**Provided data:**
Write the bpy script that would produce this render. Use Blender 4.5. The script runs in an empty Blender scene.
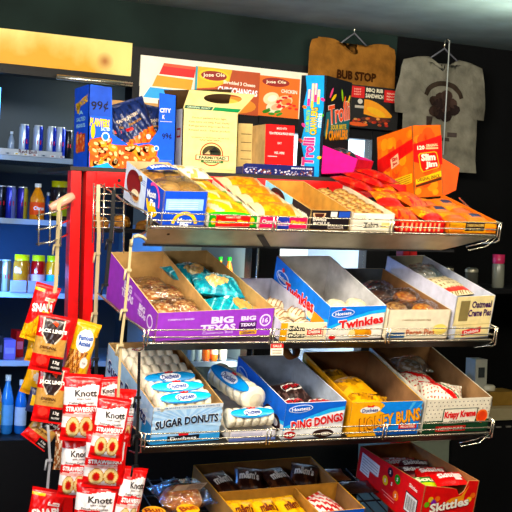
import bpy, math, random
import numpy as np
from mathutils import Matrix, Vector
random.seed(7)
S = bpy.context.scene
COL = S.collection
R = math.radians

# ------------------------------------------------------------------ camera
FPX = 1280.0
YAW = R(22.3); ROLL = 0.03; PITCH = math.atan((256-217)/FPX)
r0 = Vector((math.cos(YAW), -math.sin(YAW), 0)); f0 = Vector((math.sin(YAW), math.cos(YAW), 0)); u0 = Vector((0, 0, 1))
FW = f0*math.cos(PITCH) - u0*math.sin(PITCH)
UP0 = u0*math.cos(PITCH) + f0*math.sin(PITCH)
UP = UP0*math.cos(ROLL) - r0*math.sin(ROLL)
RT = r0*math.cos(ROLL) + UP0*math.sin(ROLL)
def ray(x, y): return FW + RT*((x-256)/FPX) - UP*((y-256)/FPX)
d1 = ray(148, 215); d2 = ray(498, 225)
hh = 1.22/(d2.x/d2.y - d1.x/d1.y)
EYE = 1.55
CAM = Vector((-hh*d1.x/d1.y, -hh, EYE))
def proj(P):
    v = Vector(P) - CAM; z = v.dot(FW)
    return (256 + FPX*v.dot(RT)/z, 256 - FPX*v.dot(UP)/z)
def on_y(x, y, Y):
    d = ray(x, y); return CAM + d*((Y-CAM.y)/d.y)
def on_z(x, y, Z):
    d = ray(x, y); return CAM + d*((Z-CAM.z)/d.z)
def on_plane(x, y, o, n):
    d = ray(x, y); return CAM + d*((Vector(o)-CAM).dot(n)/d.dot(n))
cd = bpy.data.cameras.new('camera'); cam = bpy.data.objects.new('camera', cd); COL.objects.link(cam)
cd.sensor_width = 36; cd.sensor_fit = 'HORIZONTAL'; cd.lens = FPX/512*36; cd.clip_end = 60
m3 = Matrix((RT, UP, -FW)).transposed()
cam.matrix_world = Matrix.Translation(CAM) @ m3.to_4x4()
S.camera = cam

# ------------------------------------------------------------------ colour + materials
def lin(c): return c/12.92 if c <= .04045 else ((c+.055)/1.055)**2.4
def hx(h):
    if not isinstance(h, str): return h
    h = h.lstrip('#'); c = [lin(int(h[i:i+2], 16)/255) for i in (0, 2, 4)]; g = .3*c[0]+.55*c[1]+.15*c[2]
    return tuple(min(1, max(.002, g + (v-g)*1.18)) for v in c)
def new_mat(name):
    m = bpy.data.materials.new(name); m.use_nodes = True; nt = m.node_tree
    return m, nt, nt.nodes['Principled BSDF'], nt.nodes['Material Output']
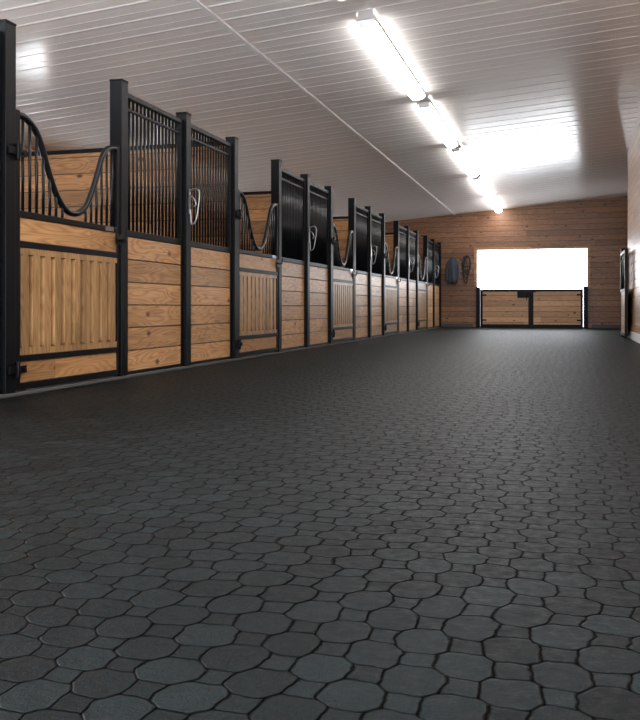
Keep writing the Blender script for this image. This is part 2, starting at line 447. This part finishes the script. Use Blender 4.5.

**Work required:**
Reproduce all of the data exactly, omitting each picture it holds.

**Worked answer:**
Write the bpy script that would produce this render. Use Blender 4.5. The script runs in an empty Blender scene.
import bpy, math, random
import numpy as np
from mathutils import Matrix, Vector
random.seed(7)
S = bpy.context.scene
COL = S.collection
R = math.radians

# ------------------------------------------------------------------ camera
FPX = 1280.0
YAW = R(22.3); ROLL = 0.03; PITCH = math.atan((256-217)/FPX)
r0 = Vector((math.cos(YAW), -math.sin(YAW), 0)); f0 = Vector((math.sin(YAW), math.cos(YAW), 0)); u0 = Vector((0, 0, 1))
FW = f0*math.cos(PITCH) - u0*math.sin(PITCH)
UP0 = u0*math.cos(PITCH) + f0*math.sin(PITCH)
UP = UP0*math.cos(ROLL) - r0*math.sin(ROLL)
RT = r0*math.cos(ROLL) + UP0*math.sin(ROLL)
def ray(x, y): return FW + RT*((x-256)/FPX) - UP*((y-256)/FPX)
d1 = ray(148, 215); d2 = ray(498, 225)
hh = 1.22/(d2.x/d2.y - d1.x/d1.y)
EYE = 1.55
CAM = Vector((-hh*d1.x/d1.y, -hh, EYE))
def proj(P):
    v = Vector(P) - CAM; z = v.dot(FW)
    return (256 + FPX*v.dot(RT)/z, 256 - FPX*v.dot(UP)/z)
def on_y(x, y, Y):
    d = ray(x, y); return CAM + d*((Y-CAM.y)/d.y)
def on_z(x, y, Z):
    d = ray(x, y); return CAM + d*((Z-CAM.z)/d.z)
def on_plane(x, y, o, n):
    d = ray(x, y); return CAM + d*((Vector(o)-CAM).dot(n)/d.dot(n))
cd = bpy.data.cameras.new('camera'); cam = bpy.data.objects.new('camera', cd); COL.objects.link(cam)
cd.sensor_width = 36; cd.sensor_fit = 'HORIZONTAL'; cd.lens = FPX/512*36; cd.clip_end = 60
m3 = Matrix((RT, UP, -FW)).transposed()
cam.matrix_world = Matrix.Translation(CAM) @ m3.to_4x4()
S.camera = cam

# ------------------------------------------------------------------ colour + materials
def lin(c): return c/12.92 if c <= .04045 else ((c+.055)/1.055)**2.4
def hx(h):
    if not isinstance(h, str): return h
    h = h.lstrip('#'); c = [lin(int(h[i:i+2], 16)/255) for i in (0, 2, 4)]; g = .3*c[0]+.55*c[1]+.15*c[2]
    return tuple(min(1, max(.002, g + (v-g)*1.18)) for v in c)
def new_mat(name):
    m = bpy.data.materials.new(name); m.use_nodes = True; nt = m.node_tree
    return m, nt, nt.nodes['Principled BSDF'], nt.nodes['Material Output']
Keep writing the Blender script for this image. This is part 2, starting at line 447. This part finishes the script. Use Blender 4.5.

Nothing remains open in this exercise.